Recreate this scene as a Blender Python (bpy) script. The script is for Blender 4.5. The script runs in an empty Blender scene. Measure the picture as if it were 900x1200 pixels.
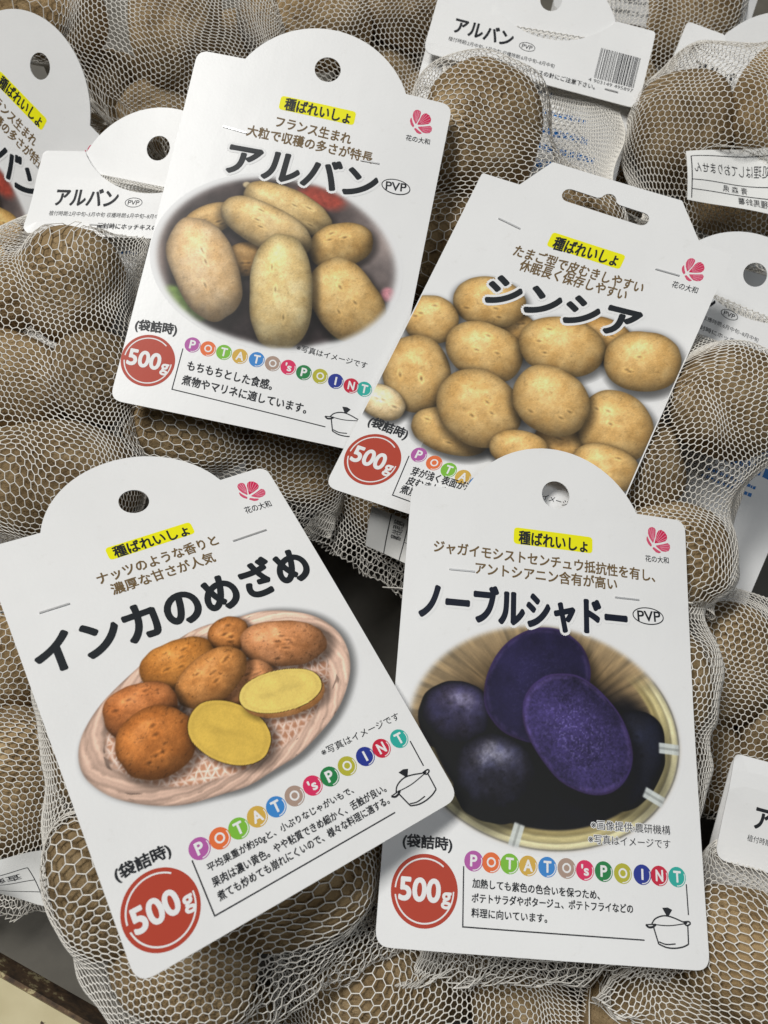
# Seed potato bags piled in a shop tray, with printed white header cards (Blender 4.5)
import bpy, math, random
import numpy as np
from mathutils import Vector, Matrix
from mathutils.geometry import delaunay_2d_cdt
SC = bpy.context.scene
COL = SC.collection
MM = 0.001
rng = np.random.default_rng(7)

# ------------------------------------------------------------------ camera, light, exposure
cam_d = bpy.data.cameras.new('camera')
cam = bpy.data.objects.new('camera', cam_d); COL.objects.link(cam)
cam.location = (0.0, -77.4785 * MM, 253.4208 * MM)
cam.rotation_euler = (math.radians(17), 0, 0)
cam_d.sensor_fit = 'VERTICAL'; cam_d.sensor_height = 36.0; cam_d.sensor_width = 27.0
cam_d.lens = 27.0
cam_d.clip_start = 0.01; cam_d.clip_end = 50
cam_d.dof.use_dof = True; cam_d.dof.focus_distance = 0.262; cam_d.dof.aperture_fstop = 20
SC.camera = cam

world = bpy.data.worlds.new('World'); SC.world = world; world.use_nodes = True
bgn = world.node_tree.nodes['Background']
bgn.inputs['Color'].default_value = (0.86, 0.93, 1.0, 1); bgn.inputs['Strength'].default_value = 0.022

def area(name, loc, target, sx, sy, power, col):
    d = bpy.data.lights.new(name, 'AREA'); d.shape = 'RECTANGLE'; d.size = sx; d.size_y = sy
    d.energy = power; d.color = col
    o = bpy.data.objects.new(name, d); COL.objects.link(o); o.location = loc
    o.rotation_euler = (Vector(target) - Vector(loc)).to_track_quat('-Z', 'Y').to_euler()
    return o
area('ceiling_lamp_key', (-0.85, 0.75, 2.0), (0, 0, 0), 1.1, 0.42, 49, (1.0, 0.985, 0.95))
area('ceiling_lamp_fill', (0.8, -0.2, 1.9), (0, 0, 0), 0.5, 1.4, 8, (0.93, 0.97, 1.0))

SC.view_settings.view_transform = 'Standard'; SC.view_settings.look = 'None'
SC.view_settings.exposure = 0.0; SC.view_settings.gamma = 1.0
SC.render.film_transparent = False
SC.cycles.max_bounces = 6

# ------------------------------------------------------------------ materials
def lin(c):
    c = np.asarray(c, float) / 255.0
    return np.where(c <= 0.04045, c / 12.92, ((c + 0.055) / 1.055) ** 2.4)
def ink(*c):
    """reflectance of printed ink from its colour on the white card (card white = 232)"""
    return np.clip(lin(c) / lin([229] * 3) * 0.80, 0.008, 0.84)

def mat(name, base=(0.8, 0.8, 0.8), rough=0.5, metal=0.0, spec=0.5):
    m = bpy.data.materials.new(name); m.use_nodes = True
    b = m.node_tree.nodes['Principled BSDF']
    b.inputs['Base Color'].default_value = (*base, 1); b.inputs['Roughness'].default_value = rough
    b.inputs['Metallic'].default_value = metal; b.inputs['Specular IOR Level'].default_value = spec
    return m, m.node_tree, b
def nd(nt, t, **kw):
    n = nt.nodes.new(t)
    for k, v in kw.items():
        if k in n.inputs: n.inputs[k].default_value = v
        else: setattr(n, k, v)
    return n
def noise(nt, coord, scale, detail=3, rough=0.55):
    n = nd(nt, 'ShaderNodeTexNoise'); n.inputs['Scale'].default_value = scale
    n.inputs['Detail'].default_value = detail; n.inputs['Roughness'].default_value = rough
    nt.links.new(coord, n.inputs['Vector']); return n
def ramp(nt, fac, stops):
    r = nd(nt, 'ShaderNodeValToRGB'); e = r.color_ramp.elements
    while len(e) < len(stops): e.new(0.5)
    for el, (p, c) in zip(e, stops):
        el.position = p; el.color = (*c, 1) if len(c) == 3 else c
    nt.links.new(fac, r.inputs['Fac']); return r
def bump(nt, h, b, strength, dist):
    n = nd(nt, 'ShaderNodeBump'); n.inputs['Strength'].default_value = strength; n.inputs['Distance'].default_value = dist
    nt.links.new(h, n.inputs['Height']); nt.links.new(n.outputs['Normal'], b.inputs['Normal'])

def make_paper(name, base, rough):
    m, nt, b = mat(name, base, rough)
    tc = nd(nt, 'ShaderNodeTexCoord').outputs['Object']
    n1 = noise(nt, tc, 30, 4); n2 = noise(nt, tc, 900, 2)
    c = ramp(nt, n1.outputs['Fac'], [(0.3, tuple(x * 0.965 for x in base)), (0.65, base)])
    n4 = noise(nt, tc, 210, 5, 0.7)
    sm = ramp(nt, n4.outputs['Fac'], [(0.62, (1, 1, 1)), (0.74, (0.945, 0.94, 0.93))])
    mx = nd(nt, 'ShaderNodeMix', data_type='RGBA', blend_type='MULTIPLY'); mx.inputs[0].default_value = 1.0
    nt.links.new(c.outputs['Color'], mx.inputs[6]); nt.links.new(sm.outputs['Color'], mx.inputs[7])
    nt.links.new(mx.outputs[2], b.inputs['Base Color'])
    ad = nd(nt, 'ShaderNodeMath', operation='MULTIPLY_ADD'); ad.inputs[1].default_value = 6.0
    n3 = noise(nt, tc, 45, 2)
    nt.links.new(n3.outputs['Fac'], ad.inputs[0]); nt.links.new(n2.outputs['Fac'], ad.inputs[2])
    bump(nt, ad.outputs[0], b, 0.25, 0.00012)
    return m
PAPER = make_paper('white_card_paper', (0.82, 0.82, 0.815), 0.40)
SLIP = make_paper('thin_slip_paper', (0.78, 0.78, 0.76), 0.7)
INK, nt, b = mat('printed_ink', rough=0.45, spec=0.22)
at = nd(nt, 'ShaderNodeAttribute', attribute_name='ink'); nt.links.new(at.outputs['Color'], b.inputs['Base Color'])
tc = nd(nt, 'ShaderNodeTexCoord').outputs['Object']
bump(nt, noise(nt, tc, 900, 2).outputs['Fac'], b, 0.12, 0.0001)

NET, nt, b = mat('white_plastic_net', (0.80, 0.77, 0.71), 0.35)
STEEL, _, _ = mat('staple_steel', (0.72, 0.72, 0.72), 0.38, 0.7)

SKIN, nt, b = mat('dusty_potato_skin', rough=0.78, spec=0.25)
tc = nd(nt, 'ShaderNodeTexCoord').outputs['Object']
oi = nd(nt, 'ShaderNodeObjectInfo')
off = nd(nt, 'ShaderNodeVectorMath', operation='ADD')
sc = nd(nt, 'ShaderNodeMath', operation='MULTIPLY'); sc.inputs[1].default_value = 37.0
nt.links.new(oi.outputs['Random'], sc.inputs[0]); nt.links.new(tc, off.inputs[0]); nt.links.new(sc.outputs[0], off.inputs[1])
v = off.outputs[0]
n1 = noise(nt, v, 1.6, 5, 0.6)
c1 = ramp(nt, n1.outputs['Fac'], [(0.30, (0.175, 0.114, 0.052)), (0.50, (0.30, 0.208, 0.105)), (0.70, (0.45, 0.330, 0.185))])
n2 = noise(nt, v, 9, 4, 0.7)
c2 = ramp(nt, n2.outputs['Fac'], [(0.36, (0.36, 0.31, 0.27)), (0.45, (1, 1, 1)), (0.66, (1, 1, 1)), (0.76, (1.35, 1.32, 1.22))])
mx = nd(nt, 'ShaderNodeMix', data_type='RGBA', blend_type='MULTIPLY'); mx.inputs[0].default_value = 0.8
nt.links.new(c1.outputs['Color'], mx.inputs[6]); nt.links.new(c2.outputs['Color'], mx.inputs[7])
hs = nd(nt, 'ShaderNodeHueSaturation')
mr = nd(nt, 'ShaderNodeMapRange'); mr.inputs['To Min'].default_value = 0.80; mr.inputs['To Max'].default_value = 1.32
nt.links.new(oi.outputs['Random'], mr.inputs['Value']); nt.links.new(mr.outputs[0], hs.inputs['Value'])
nt.links.new(mx.outputs[2], hs.inputs['Color']); nt.links.new(hs.outputs[0], b.inputs['Base Color'])
n3 = noise(nt, v, 22, 4, 0.65)
bump(nt, n3.outputs['Fac'], b, 0.6, 0.0012)

TRAY, nt, b = mat('dark_tray_steel', (0.06, 0.055, 0.045), 0.55)
tc = nd(nt, 'ShaderNodeTexCoord').outputs['Object']
c = ramp(nt, noise(nt, tc, 40, 5).outputs['Fac'], [(0.35, (0.075, 0.068, 0.055)), (0.7, (0.12, 0.11, 0.088))])
nt.links.new(c.outputs['Color'], b.inputs['Base Color'])
CREAM, nt, b = mat('chipped_cream_paint', rough=0.5)
tc = nd(nt, 'ShaderNodeTexCoord').outputs['Object']
n1 = noise(nt, tc, 95, 4, 0.6); n0 = noise(nt, tc, 60, 3)
c0 = ramp(nt, n0.outputs['Fac'], [(0.3, (0.50, 0.43, 0.25)), (0.7, (0.60, 0.53, 0.33))])
k = ramp(nt, n1.outputs['Fac'], [(0.62, (0, 0, 0)), (0.64, (1, 1, 1))])
mx = nd(nt, 'ShaderNodeMix', data_type='RGBA'); mx.inputs[7].default_value = (0.07, 0.045, 0.028, 1)
nt.links.new(k.outputs['Color'], mx.inputs[0]); nt.links.new(c0.outputs['Color'], mx.inputs[6])
nt.links.new(mx.outputs[2], b.inputs['Base Color'])
RUST, nt, b = mat('rusty_bare_edge', (0.10, 0.065, 0.04), 0.8)
tc = nd(nt, 'ShaderNodeTexCoord').outputs['Object']
c = ramp(nt, noise(nt, tc, 130, 5, 0.7).outputs['Fac'], [(0.42, (0.05, 0.032, 0.02)), (0.58, (0.14, 0.085, 0.045)), (0.62, (0.42, 0.36, 0.2))])
nt.links.new(c.outputs['Color'], b.inputs['Base Color'])

# ------------------------------------------------------------------ helpers
ORIGIN = {}
def thing(name, label, cat, loc, group=None):
    o = bpy.data.objects.new(name, None); COL.objects.link(o)
    loc = np.asarray(loc, float); o.location = loc * MM; o.empty_display_size = 0.01
    o['label'] = label; o['category'] = cat
    if group: o['group'] = group
    ORIGIN[o.name] = loc
    return o
def mesh(name, V, F, material, parent=None, cols=None, smooth=False, tag=None):
    """one mesh object; V are world millimetres, F a list of polygons or an (n,k) array"""
    V = np.asarray(V, float)
    org = ORIGIN[parent.name] if parent is not None else V.mean(0)
    me = bpy.data.meshes.new(name)
    F = F if isinstance(F, np.ndarray) else list(F)
    L = (V - org) * MM
    if isinstance(F, np.ndarray):
        n, k = F.shape
        me.vertices.add(len(L)); me.vertices.foreach_set('co', L.astype(np.float32).ravel())
        me.loops.add(n * k); me.loops.foreach_set('vertex_index', F.astype(np.int32).ravel())
        me.polygons.add(n); me.polygons.foreach_set('loop_start', np.arange(0, n * k, k, dtype=np.int32))
        me.update(calc_edges=True); me.validate()
    else:
        me.from_pydata([tuple(v) for v in L], [], [tuple(f) for f in F]); me.update()
    if smooth: me.polygons.foreach_set('use_smooth', np.ones(len(me.polygons), bool))
    if cols is not None:
        ca = me.color_attributes.new('ink', 'FLOAT_COLOR', 'POINT')
        c4 = np.ones((len(L), 4), np.float32); c4[:, :3] = cols
        ca.data.foreach_set('color', c4.ravel())
    me.materials.append(material)
    o = bpy.data.objects.new(name, me); COL.objects.link(o)
    if parent is not None:
        o.parent = parent
    else:
        o.location = org * MM
    ORIGIN[o.name] = org
    if tag:
        for k_, v_ in tag.items(): o[k_] = v_
    return o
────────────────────
## Required task
Everything from the first line of the listing above through the line that contains "SC.cycles.max_bounces = 6" is to be restated word for word, minus the pictures.

## Full answer
Recreate this scene as a Blender Python (bpy) script. The script is for Blender 4.5. The script runs in an empty Blender scene. Measure the picture as if it were 900x1200 pixels.
# Seed potato bags piled in a shop tray, with printed white header cards (Blender 4.5)
import bpy, math, random
import numpy as np
from mathutils import Vector, Matrix
from mathutils.geometry import delaunay_2d_cdt
SC = bpy.context.scene
COL = SC.collection
MM = 0.001
rng = np.random.default_rng(7)

# ------------------------------------------------------------------ camera, light, exposure
cam_d = bpy.data.cameras.new('camera')
cam = bpy.data.objects.new('camera', cam_d); COL.objects.link(cam)
cam.location = (0.0, -77.4785 * MM, 253.4208 * MM)
cam.rotation_euler = (math.radians(17), 0, 0)
cam_d.sensor_fit = 'VERTICAL'; cam_d.sensor_height = 36.0; cam_d.sensor_width = 27.0
cam_d.lens = 27.0
cam_d.clip_start = 0.01; cam_d.clip_end = 50
cam_d.dof.use_dof = True; cam_d.dof.focus_distance = 0.262; cam_d.dof.aperture_fstop = 20
SC.camera = cam

world = bpy.data.worlds.new('World'); SC.world = world; world.use_nodes = True
bgn = world.node_tree.nodes['Background']
bgn.inputs['Color'].default_value = (0.86, 0.93, 1.0, 1); bgn.inputs['Strength'].default_value = 0.022

def area(name, loc, target, sx, sy, power, col):
    d = bpy.data.lights.new(name, 'AREA'); d.shape = 'RECTANGLE'; d.size = sx; d.size_y = sy
    d.energy = power; d.color = col
    o = bpy.data.objects.new(name, d); COL.objects.link(o); o.location = loc
    o.rotation_euler = (Vector(target) - Vector(loc)).to_track_quat('-Z', 'Y').to_euler()
    return o
area('ceiling_lamp_key', (-0.85, 0.75, 2.0), (0, 0, 0), 1.1, 0.42, 49, (1.0, 0.985, 0.95))
area('ceiling_lamp_fill', (0.8, -0.2, 1.9), (0, 0, 0), 0.5, 1.4, 8, (0.93, 0.97, 1.0))

SC.view_settings.view_transform = 'Standard'; SC.view_settings.look = 'None'
SC.view_settings.exposure = 0.0; SC.view_settings.gamma = 1.0
SC.render.film_transparent = False
SC.cycles.max_bounces = 6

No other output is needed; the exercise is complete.